Por tanto, la actitud de Juan Carlos tenía que ser la que fue. Todo lo demás es absurdo. ¿Mérito extraordinario por ello? No tanto, sino simple sentido común. ¿Benefició eso a España? Sí, porque evitó problemas por parte de mentes obtusas o trasnochadas capaces de cualquier disparate, con el consiguiente dolor y sufrimiento para el pueblo español. Así, Juan Carlos I no fue “el motor del cambio”, como se ha dicho, pero tampoco entorpeció su evolución.
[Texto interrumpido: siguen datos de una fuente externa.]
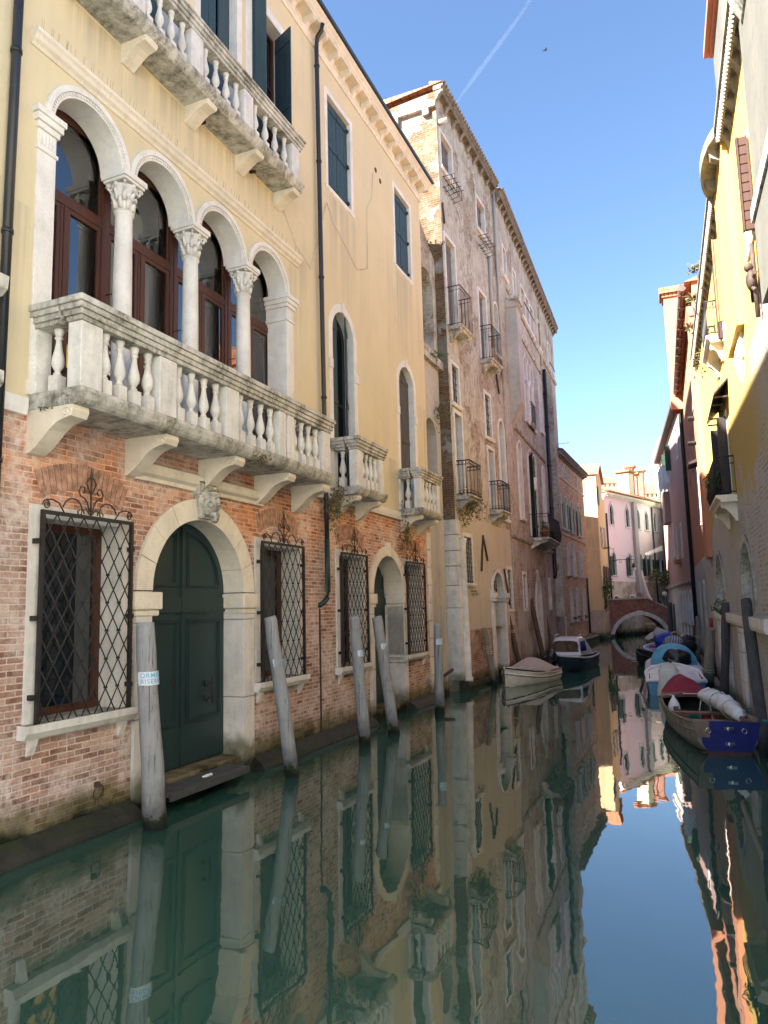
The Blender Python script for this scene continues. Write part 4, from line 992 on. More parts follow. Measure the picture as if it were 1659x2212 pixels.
def gothic_house():
    t = thing('gothic_palace', 'old grey gothic palace with pointed windows and a green shuttered balcony door', 'building', B2.P(7, 0, 0))
    a0, a1, zt = -.4, 16.3, 20.15
    W = [((.5, 1.15, 17.0, 18.3), 'rect'), ((2.75, 3.35, 16.9, 18.2), 'rect'), ((4.7, 5.7, 16.8, 18.3), 'rect'), ((5.95, 6.95, 16.8, 18.3), 'rect'), ((7.2, 8.2, 16.8, 18.3), 'rect'), ((9.7, 10.5, 16.9, 18.4), 'rect'), ((13.4, 14.1, 16.9, 18.4), 'rect'),
         ((2.55, 3.15, 13.2, 15.0), 'goth'), ((4.35, 5.1, 11.5, 14.8), 'goth'), ((5.3, 6.05, 11.5, 14.8), 'goth'), ((6.25, 7.0, 11.5, 14.8), 'goth'), ((9.0, 9.75, 12.0, 15.0), 'goth'), ((12.2, 12.9, 12.0, 15.0), 'goth'),
         ((1.75, 2.55, 6.5, 9.9), 'round'), ((4.3, 5.15, 5.85, 10.0), 'round'), ((5.5, 6.35, 5.85, 10.0), 'round'), ((8.5, 9.2, 6.9, 9.95), 'round'), ((12.0, 12.7, 6.9, 9.95), 'round'),
         ((1.6, 2.25, 2.55, 4.0), 'rect'), ((8.75, 9.4, 2.5, 3.95), 'rect'), ((12.2, 12.8, 2.5, 3.9), 'rect'), ((4.75, 5.95, .3, 4.1), 'goth')]
    ops = [op(*w, k, rev=.3) for w, k in W]
    MB(B2).wall(a0, a1, 5.4, zt, [o for o in ops if o['z0'] > 5.4], 0).build('wall', 'brick_old2', t)
    MB(B2).wall(a0, 14.9, -.6, 5.4, [o for o in ops if o['z0'] < 5.4], 0).build('brick_wall', 'brick_low2', t)
    body(B2, t, a0, a1, zt, 9, 'brick_old2', eave=.28, rise=.8, rz=.2)
    eave(B2, t, a0, a1+.2, zt, .32, .6, bh=.3)
    for (w, k) in W:
        z0, z1 = w[2], w[3]
        if z1 < 4.05: window(B2, t, *w, k, .3, 'iron', 'dark', (0, 0), .03, (.14, .04), (0, .05, .14), 'stone', bars=(3, 7, -.05))
        elif z0 < 1: 
            window(B2, t, *w, k, .3, 'wood_grey', 'dark', (1, 1), .06, (.2, .07), None, 'stone_base', cross=2.4); grid(B2, t, w[0]+.1, w[1]-.1, 2.5, 3.7, 5, 3, -.1, .012)
        elif 5.8 < z0 < 5.9:
            c = (w[0]+w[1])/2; window(B2, t, *w, k, .3, 'wood_grey', 'dark', (1, 2), .05, (.12, .07), None, 'stone', [(w[0]+.02, c-.02, 0), (w[1]-.02, c+.05, 65)] if w[0] < 5 else [(w[0]+.02, c-.02, 35), (w[1]-.02, c+.02, 30)], 'shutter_green')
        else: window(B2, t, *w, k, .3, 'wood_old', 'glass', (1, 2 if z1-z0 > 2 else 1), .05, (.11, .06), (.03, .13, .14), 'stone_clean', [(w[0]+.02, (w[0]+w[1])/2, 0)] if z0 > 16 and w[0] < 9 else None, 'wood_old')
    s = MB(B2)
    for z, x0, x1 in ((5.45, a0, a1), (10.35, 1.4, 9.9), (15.4, 2.2, 9.9), (16.55, 1.0, a1)): s.prism([(0, z), (.06, z), (.12, z+.08), (.12, z+.13), (0, z+.16)], x0, x1)
    s.build('string_course', 'stone_dirty', t)
    for x in (5.2, 6.15): MB(B2).lathe(x, .06, [(.11, 11.5), (.09, 11.6), (.08, 13.2), (.12, 13.25), (.1, 13.35), (.16, 13.6)], 10).build('column', 'stone_clean', t)
    MB(B2).lathe(5.32, .08, [(.13, 8.2), (.16, 8.35), (.13, 8.45), (.2, 8.8)], 10).build('capital', 'stone_clean', t)
    b = MB(B2); b.box(.62, 1.55, 0, .5, 11.3, 15.5); b.prism([(0, 15.5), (.5, 15.5), (.62, 15.55), (.62, 15.62), (0, 15.9)], .55, 1.62); b.prism([(0, 11.3), (.5, 11.3), (.3, 11.0), (.0, 10.4)], .62, 1.55)
    b.build('chimney_breast', 'plaster_grey', t)
    cb = MB(B2); cb.prism([(0, 16.0), (.55, 16.0), (.6, 16.08), (0, 16.25)], .9, 2.0); cb.build('stone_hood', 'stone_dirty', t)
    iron_balcony(B2, t, 4.0, 7.9, 5.78, .85, 1.1, scrolls=False, curve=.08)
    iron_balcony(B2, t, 5.15, 6.25, 11.5, .2, 1.05, br=False)
    d = MB(B2); d.tube([(10.75, .12, 15.9), (10.75, .12, 4.3), (10.75, .05, 4.1)], .1, 10)
    for z in (14.5, 12.6, 10.4, 8, 6): d.lathe(10.75, .12, [(.1, z-.05), (.13, z-.05), (.13, z+.05), (.1, z+.05)], 10)
    d.build('drainpipe', 'pipe_black', t)
    d = MB(B2); d.box(11.2, 11.9, 0, .45, 2.0, 15.4); d.prism([(0, 15.4), (.45, 15.4), (.2, 15.9), (0, 16.0)], 11.2, 11.9); d.build('chimney_breast', 'brick_old2', t)
    MB(B2).tube([(10.3, .08, 19.4), (10.3, .08, 16)], .06, 8).build('flue', 'plaster_pale', t)
    for pts in ([(4.0, .3, 17.1), (6.9, .3, 17.25)], [(12.0, .3, 16.7), (14.2, .3, 16.8)]): MB(B2).tube(pts, .025, 5).build('iron_rod', 'iron', t)
    q = MB(B2); q.prism([(-.1, -.6), (.2, -.6), (.18, .12), (.12, .24), (-.1, .26)], a0, 14.9); q.build('ledge', 'quay', t)
M['brick_low2'] = brickmat('washed_grey_red_brick', (.36, .25, .185), (.33, .255, .205), (.42, .37, .33), salt=(.58, .53, .50), salt_amt=.8, patch=(.50, .475, .42), patch_thr=.55)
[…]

La citada cesión de poderes le benefició enormemente a él y su dinastía, pues de lo contrario sí que hubiera hecho verdad el dicho popular en aquel tiempo de que iba a ser “Juan Carlos el Breve”, pues hubiera tenido que salir pronto a la carrera de España, ligero de equipaje y lo que es más importante de patrimonio, igual que su abuelo Alfonso XIII. Juan Carlos fue sensato y calculador salvando su puesto y las prebendas asociadas.

A cambio de esta “generosa” cesión de poderes, se aseguró Juan Carlos una situación única de tolerancia y respeto o incluso impunidad durante décadas en que de manera subrepticia o solapada fue incurriendo en conductas inapropiadas y poco ejemplares, tanto en el ámbito privado familiar o entreteniéndose en frívolas cacerías, mientras su pueblo sufría una terrible recesión, como en el de los negocios fáciles de presunto comisionista o mediador en grandes operaciones comerciales, algunas de ellas beneficiosas para España como la del tren a la Meca, en Arabia Saudita, o para sus amigos y muy lucrativas ciertamente para él, que le permitieron acumular probablemente un cuantioso patrimonio.

El otro gran “momento estelar” muy comentado siempre por sus defensores es el de su condena del intento de golpe de Estado del 23 de febrero del 1981. Se abrigan bastantes dudas sobre este triste episodio y es difícil saber cuál fue su primera reacción, pero al final en su defensa de la legalidad constitucional pesaron probablemente más los recuerdos de las nefastas consecuencias de la connivencia de su abuelo Alfonso XIII en el golpe de Estado de Primo de Rivera, en 1923, y el más reciente de su cuñado Constantino de Grecia, acogiendo a los coroneles golpistas.

En ambos casos, como sabemos, las monarquías española y helena fueron abolidas por la reacción popular. Es indudable que esta condena y rechazo del golpismo fue beneficiosa para España. Pero de nuevo, ¿cuánto tiempo hubiera durado un Gobierno golpista en España, convertido en un paria y rechazada su adhesión a la Unión Europea y gravemente dañado su prestigio internacional? Todo hubiera sido más difícil para nuestro país si Juan Carlos se hubiera abrazado a los golpistas, pero no cabe duda que la democracia habría regresado pronto y la monarquía desaparecido.

Así pues, nos encontramos con un personaje político con gran instinto de supervivencia, gozador de la vida y sus placeres, que en algunos instantes cruciales ha buscado probablemente su propia salvación y de rebote el beneficio para su país. Ahora bien, ¿estos pasados beneficios le dan carta blanca para su conducta poco ejemplar en lo personal y, lo que es más importante, en su actuación como jefe de Estado, con negocios inapropiados, no pago puntual de impuestos e impunidad? La respuesta, como no puede ser otra, es un no rotundo.

En suma, el reconocimiento de los méritos del exmonarca en sus justos términos nunca puede suponer una absolución o eximente por su conducta inapropiada o posibles delitos, teniendo, por lo tanto, que afrontar sus responsabilidades como cualquier otro ciudadano.